Bush-Kerry debate (was RE: "sort of" is elitist? (now with data))
Clai Rice
cxr1086 at LOUISIANA.EDU
Thu Oct 7 17:09:51 UTC 2004
A response to another of Arnold's observations:
> -----Original Message-----
> From: Arnold M. Zwicky [mailto:zwicky at CSLI.STANFORD.EDU]
> Sent: Wednesday, October 06, 2004 7:15 PM
> Subject: Fwd: "sort of" is elitist? (now with data)
...
> the other caveat is that social differences often interact with
> contextual differences, so that social values associated with
> linguistic choices may be quite different, even opposite, in different
> contexts. ... there's a very real
> possibility that the context was/is *not* the same for the two men,
> that they configure the setting and their role in it in
> different ways. ... kerry might, for instance, see his role primarily as a
debater, while bush sees his primarily as a wooer. ... that would lead
kerry
> towards stressing reason, bush towards stressing emotion and
> affiliation (not an implausible suggestion, given, for
> instance, bush's references to how hard it is to do the job of president,
thus appealing to his audience to identify with him), and it would move
kerry towards the more formal end of the style world, bush towards the
informal and
> colloquial.
I agree that reasoning from any particular usage directly to intention is
unreliable, even when the context appears to be so similar, as with a
debate, because any specific linguistic choice may be multiply motivated.
For example, the two candidates differed absolutely in how they referred to
the September 11th terrorist attacks.
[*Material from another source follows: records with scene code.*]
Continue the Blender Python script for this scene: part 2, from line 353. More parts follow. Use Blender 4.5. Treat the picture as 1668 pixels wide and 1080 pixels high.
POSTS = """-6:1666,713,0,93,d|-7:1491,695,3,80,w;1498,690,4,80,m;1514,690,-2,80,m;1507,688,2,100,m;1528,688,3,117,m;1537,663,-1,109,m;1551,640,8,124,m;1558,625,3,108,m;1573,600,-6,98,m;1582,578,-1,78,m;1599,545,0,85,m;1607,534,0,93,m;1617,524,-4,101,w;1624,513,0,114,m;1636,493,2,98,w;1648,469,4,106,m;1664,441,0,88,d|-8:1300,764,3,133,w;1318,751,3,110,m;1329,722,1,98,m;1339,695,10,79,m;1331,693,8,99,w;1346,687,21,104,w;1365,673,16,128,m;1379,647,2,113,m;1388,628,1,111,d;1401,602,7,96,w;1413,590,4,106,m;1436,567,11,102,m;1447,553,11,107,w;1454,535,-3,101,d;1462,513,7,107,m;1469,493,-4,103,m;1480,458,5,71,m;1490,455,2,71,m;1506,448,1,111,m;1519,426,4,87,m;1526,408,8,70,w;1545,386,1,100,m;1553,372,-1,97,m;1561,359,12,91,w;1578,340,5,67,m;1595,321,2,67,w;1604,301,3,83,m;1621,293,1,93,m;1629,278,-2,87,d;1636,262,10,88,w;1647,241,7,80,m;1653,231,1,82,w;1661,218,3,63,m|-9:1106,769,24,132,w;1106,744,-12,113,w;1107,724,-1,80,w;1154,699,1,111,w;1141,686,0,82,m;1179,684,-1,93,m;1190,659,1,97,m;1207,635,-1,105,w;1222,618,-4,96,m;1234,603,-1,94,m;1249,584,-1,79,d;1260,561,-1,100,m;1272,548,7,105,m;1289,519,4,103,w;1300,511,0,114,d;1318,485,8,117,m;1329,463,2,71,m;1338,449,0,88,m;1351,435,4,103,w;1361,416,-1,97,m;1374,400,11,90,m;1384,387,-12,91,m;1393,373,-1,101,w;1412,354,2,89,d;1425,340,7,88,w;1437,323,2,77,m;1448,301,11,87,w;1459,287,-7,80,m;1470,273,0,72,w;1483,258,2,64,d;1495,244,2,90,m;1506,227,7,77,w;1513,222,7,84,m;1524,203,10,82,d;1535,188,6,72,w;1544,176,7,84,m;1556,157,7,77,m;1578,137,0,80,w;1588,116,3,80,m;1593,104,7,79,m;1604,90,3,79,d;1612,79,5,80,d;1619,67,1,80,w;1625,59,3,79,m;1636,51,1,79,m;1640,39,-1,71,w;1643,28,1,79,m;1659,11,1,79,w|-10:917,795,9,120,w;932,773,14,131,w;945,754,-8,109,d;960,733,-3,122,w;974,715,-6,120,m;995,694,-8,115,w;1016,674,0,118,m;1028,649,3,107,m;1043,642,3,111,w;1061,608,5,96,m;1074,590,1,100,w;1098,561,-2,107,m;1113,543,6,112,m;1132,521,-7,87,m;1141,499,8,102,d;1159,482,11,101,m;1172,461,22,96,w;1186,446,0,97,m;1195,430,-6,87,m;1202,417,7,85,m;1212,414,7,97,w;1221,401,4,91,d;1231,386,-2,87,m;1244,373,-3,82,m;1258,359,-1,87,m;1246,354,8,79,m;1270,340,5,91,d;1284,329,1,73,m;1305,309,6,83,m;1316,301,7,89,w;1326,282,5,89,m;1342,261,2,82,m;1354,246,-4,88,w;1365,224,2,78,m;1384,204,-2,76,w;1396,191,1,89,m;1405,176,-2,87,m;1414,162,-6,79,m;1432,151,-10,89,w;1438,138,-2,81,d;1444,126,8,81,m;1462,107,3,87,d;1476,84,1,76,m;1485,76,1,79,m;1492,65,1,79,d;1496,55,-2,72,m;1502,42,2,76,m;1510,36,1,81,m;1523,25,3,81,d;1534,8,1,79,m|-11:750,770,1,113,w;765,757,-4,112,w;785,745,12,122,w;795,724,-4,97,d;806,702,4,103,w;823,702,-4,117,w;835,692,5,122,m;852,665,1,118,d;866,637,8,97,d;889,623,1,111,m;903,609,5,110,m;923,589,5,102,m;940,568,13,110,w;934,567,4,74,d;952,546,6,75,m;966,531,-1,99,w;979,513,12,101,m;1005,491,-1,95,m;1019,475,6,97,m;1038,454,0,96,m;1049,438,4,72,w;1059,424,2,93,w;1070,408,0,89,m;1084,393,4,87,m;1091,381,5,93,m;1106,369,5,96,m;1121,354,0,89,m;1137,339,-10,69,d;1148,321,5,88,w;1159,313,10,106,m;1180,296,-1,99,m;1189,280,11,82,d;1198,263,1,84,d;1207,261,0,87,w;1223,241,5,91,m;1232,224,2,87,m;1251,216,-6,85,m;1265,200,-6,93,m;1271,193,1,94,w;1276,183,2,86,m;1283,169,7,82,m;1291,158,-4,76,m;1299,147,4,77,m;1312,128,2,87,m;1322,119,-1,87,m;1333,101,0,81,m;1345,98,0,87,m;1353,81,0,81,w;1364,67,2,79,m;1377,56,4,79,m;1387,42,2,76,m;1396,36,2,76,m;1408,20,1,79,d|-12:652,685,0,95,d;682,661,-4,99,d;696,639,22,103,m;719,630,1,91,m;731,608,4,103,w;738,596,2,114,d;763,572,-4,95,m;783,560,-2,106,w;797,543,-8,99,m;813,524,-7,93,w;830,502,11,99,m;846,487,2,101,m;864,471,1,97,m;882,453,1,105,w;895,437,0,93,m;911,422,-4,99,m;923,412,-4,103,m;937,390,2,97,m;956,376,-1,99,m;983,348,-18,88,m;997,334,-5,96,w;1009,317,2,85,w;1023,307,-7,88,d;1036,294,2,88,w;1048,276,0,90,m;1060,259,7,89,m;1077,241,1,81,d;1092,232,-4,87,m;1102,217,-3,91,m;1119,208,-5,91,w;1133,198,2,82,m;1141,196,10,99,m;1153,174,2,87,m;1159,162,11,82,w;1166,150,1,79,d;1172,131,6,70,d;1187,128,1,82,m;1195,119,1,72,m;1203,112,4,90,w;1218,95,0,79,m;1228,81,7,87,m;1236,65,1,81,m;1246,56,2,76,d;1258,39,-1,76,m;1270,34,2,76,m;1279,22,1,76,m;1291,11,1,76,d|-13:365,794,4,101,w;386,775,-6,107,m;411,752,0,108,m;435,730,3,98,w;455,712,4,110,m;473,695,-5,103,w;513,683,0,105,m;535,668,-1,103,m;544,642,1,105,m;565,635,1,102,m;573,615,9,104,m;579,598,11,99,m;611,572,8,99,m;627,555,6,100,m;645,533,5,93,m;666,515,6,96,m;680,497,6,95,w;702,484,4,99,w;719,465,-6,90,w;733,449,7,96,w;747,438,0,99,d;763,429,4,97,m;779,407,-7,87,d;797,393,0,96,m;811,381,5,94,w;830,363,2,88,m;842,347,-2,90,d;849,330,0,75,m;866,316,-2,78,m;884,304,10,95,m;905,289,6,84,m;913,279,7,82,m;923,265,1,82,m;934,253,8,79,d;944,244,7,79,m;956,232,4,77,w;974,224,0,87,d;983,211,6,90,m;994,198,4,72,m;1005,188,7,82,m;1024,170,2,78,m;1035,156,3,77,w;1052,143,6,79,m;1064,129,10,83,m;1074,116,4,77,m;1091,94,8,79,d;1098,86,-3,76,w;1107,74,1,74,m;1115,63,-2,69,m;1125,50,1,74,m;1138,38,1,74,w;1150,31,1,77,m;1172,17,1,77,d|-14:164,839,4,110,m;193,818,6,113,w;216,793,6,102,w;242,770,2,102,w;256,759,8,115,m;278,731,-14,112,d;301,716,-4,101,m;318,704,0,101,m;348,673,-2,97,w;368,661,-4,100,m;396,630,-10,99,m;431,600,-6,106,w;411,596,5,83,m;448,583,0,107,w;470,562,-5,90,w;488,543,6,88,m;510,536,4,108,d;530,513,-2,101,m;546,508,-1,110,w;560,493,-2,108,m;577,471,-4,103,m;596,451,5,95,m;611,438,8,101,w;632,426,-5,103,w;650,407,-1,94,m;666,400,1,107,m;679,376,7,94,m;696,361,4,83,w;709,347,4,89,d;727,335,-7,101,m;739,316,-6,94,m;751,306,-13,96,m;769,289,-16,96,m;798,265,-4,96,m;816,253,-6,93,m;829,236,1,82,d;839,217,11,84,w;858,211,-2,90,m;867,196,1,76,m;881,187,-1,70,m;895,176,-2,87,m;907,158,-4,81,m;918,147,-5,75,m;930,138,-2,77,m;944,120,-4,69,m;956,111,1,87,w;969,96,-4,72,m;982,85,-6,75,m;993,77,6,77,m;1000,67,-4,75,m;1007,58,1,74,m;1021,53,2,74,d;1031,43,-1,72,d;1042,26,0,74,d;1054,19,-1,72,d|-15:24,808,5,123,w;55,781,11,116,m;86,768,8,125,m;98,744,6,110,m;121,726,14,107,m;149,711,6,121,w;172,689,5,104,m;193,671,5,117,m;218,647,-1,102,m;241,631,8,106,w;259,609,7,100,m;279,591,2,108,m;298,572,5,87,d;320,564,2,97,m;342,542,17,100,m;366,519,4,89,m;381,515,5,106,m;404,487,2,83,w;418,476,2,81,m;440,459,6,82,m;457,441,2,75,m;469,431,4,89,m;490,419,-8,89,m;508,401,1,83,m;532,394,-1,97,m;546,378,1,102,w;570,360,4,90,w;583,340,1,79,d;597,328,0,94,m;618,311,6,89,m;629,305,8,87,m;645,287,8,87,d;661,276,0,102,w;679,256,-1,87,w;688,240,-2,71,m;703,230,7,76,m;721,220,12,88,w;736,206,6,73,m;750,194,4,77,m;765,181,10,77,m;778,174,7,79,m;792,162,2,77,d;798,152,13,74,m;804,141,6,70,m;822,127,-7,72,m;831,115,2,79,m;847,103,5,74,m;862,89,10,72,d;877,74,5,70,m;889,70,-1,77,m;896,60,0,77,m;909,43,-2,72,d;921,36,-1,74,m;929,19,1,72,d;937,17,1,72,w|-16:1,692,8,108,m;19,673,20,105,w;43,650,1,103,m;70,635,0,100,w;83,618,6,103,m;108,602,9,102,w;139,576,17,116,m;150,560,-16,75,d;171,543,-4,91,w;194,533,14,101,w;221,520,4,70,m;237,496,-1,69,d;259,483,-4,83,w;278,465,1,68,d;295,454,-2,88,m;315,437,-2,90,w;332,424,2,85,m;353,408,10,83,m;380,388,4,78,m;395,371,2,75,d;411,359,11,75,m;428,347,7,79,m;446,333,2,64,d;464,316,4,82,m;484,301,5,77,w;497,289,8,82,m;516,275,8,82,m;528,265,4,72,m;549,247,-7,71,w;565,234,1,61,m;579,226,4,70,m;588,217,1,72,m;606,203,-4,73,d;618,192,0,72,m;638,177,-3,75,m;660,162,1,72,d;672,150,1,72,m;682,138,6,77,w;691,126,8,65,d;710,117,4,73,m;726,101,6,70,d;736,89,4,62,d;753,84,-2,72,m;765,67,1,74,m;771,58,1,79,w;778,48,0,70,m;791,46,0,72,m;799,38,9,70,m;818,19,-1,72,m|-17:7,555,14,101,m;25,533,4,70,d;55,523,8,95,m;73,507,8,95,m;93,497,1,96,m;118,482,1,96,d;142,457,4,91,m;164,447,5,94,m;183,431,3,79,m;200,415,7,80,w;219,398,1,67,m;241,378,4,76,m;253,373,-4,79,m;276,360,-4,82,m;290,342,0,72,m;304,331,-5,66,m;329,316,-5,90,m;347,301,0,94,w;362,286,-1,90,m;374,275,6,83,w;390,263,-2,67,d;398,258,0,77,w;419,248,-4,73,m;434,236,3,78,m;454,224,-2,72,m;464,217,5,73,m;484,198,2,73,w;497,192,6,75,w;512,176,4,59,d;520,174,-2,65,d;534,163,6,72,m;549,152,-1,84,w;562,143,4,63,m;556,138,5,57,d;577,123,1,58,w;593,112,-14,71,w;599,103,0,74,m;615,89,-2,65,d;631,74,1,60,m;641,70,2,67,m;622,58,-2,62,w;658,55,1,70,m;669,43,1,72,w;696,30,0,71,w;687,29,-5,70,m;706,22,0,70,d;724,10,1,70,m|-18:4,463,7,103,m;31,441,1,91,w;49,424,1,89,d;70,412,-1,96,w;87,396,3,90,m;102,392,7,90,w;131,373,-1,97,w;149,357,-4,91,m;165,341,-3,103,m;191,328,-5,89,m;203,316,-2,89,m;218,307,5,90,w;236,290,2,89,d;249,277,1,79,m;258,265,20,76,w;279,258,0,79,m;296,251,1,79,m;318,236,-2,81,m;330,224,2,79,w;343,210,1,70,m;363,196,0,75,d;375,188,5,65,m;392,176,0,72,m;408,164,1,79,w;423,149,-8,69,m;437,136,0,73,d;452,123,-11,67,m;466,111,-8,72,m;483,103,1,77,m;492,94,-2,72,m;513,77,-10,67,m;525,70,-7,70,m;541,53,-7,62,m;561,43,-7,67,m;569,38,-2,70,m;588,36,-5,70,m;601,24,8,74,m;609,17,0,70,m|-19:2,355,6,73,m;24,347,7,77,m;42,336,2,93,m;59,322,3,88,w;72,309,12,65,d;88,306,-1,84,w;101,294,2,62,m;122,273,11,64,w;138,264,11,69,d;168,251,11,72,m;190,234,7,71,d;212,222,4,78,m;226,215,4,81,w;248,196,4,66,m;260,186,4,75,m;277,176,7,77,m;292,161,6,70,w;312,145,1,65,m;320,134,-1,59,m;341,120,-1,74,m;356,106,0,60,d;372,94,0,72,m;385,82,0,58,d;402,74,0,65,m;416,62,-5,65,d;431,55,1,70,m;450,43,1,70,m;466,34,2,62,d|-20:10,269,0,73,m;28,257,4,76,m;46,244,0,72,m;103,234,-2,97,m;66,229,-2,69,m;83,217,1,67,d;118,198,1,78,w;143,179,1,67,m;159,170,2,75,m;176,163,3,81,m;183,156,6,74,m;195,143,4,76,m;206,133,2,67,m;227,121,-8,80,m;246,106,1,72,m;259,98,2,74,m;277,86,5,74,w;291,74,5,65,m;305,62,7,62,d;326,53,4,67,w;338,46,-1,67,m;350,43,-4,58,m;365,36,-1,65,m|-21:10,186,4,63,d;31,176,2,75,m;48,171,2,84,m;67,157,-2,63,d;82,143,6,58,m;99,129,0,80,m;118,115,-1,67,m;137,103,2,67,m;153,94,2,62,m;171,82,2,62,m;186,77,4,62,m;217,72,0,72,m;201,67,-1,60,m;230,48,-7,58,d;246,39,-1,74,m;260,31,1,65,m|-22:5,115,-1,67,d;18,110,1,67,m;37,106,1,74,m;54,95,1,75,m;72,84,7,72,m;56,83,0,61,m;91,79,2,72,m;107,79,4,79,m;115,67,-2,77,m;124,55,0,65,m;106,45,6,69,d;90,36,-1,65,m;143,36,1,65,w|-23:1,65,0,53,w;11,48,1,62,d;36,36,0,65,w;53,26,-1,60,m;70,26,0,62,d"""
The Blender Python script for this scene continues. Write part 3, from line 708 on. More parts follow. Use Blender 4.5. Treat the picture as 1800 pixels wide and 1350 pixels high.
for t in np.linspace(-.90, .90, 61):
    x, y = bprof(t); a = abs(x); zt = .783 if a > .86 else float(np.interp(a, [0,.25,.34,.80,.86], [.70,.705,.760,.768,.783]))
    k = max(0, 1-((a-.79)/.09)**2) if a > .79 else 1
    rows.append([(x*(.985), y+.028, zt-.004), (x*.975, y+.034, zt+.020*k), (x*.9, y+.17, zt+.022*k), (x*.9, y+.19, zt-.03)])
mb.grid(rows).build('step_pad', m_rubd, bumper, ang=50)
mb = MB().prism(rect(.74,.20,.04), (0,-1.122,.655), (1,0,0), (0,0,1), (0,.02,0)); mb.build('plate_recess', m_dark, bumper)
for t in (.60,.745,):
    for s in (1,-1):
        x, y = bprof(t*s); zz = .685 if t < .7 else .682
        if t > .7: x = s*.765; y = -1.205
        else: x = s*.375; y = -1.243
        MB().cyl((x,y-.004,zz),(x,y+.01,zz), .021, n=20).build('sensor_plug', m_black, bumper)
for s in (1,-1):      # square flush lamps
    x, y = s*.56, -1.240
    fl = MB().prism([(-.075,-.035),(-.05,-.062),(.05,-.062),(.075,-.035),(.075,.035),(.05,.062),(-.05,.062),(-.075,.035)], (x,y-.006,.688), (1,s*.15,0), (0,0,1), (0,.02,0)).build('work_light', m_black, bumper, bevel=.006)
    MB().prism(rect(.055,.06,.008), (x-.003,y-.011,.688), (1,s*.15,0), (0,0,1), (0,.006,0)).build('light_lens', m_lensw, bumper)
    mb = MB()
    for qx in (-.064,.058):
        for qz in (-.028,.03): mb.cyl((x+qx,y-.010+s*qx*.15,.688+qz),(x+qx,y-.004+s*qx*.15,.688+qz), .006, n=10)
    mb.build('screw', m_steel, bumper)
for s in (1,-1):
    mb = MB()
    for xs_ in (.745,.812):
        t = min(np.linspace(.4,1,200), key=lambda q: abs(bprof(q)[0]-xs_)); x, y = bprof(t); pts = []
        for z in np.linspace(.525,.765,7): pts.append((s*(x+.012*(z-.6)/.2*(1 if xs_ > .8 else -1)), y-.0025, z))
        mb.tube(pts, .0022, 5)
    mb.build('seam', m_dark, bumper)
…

Kerry uses the term "9/11" only,
whereas Bush prefers the longer term 'September the eleventh' and never uses
the shorter one:
Kerry:
king if off to Iraq where the 9/11 Commission confirms there was
ms there was no connection to 9/11 itself and Saddam_Hussein, an
Invading Iraq in response to 9/11 would be like Franklin Roosev
l in the last two years since 9/11 than we did in the two years
id in the two years preceding 9/11.
Total tokens = 5
Bush:
September the eleventh changed how America must look
ized that after September the eleventh, we must take threats serious
e mastermind of the September eleventh attacks, Khalid_Sheik_Mohamme
Total tokens = 3
(also "That's kind of a pre-September tenth mentality")
One well established principle of discourse studies is that the first
mention of a person or item, a noun phrase, is generally longer than later
mention. This holds up not only within a single discourse, but within groups
of exchanges over time as well. People and events more familiar to us
generally get shorter names (and this is associated with the frequency with
which the person or event is mentioned -- more frequent mention correlates
with shorter names). Thus, Bush's usage strongly suggests that he is
continually defining the term, introducing it as if it were an unknown, not
necessarily part of a shared discourse, and in need of clarification.
Kerry's briefer usage indicates that he assumes people already understand
the event, that it is part of our shared discourse, and thus _not_ in need
of clarification. Kerry, in other words, assumes we already know what the
attacks mean, whereas Bush continues to tell us what they mean, a strategy
that allows him to link the strengths of his personality and choices to the
event in definitional terms. The longer term also harks back to the hours
and days immediately after the event, when a consensus on a name for the
attacks had not yet been established. Using the longer term undoubtedly
evokes the strong emotions we originally associated with the event at that
time to emphasize Bush's active role as protector.
But the usage might also be seen as characteristic of each person's general
approach to emotional events, Kerry intellectualizing it and Bush re-living
it. Or if Kerry has already recognized Bush's rhetorical usage of the term,
he may wish to simply draw a distinction between himself and Bush so as to
be seen as someone who does not dare to co-opt national tragedy for partisan
political purposes. So even when we have a fairly strong empirical base for
inferring the motivation for using one form over another, we can't forget
that motivations are usually multiple and sometimes even conflicting.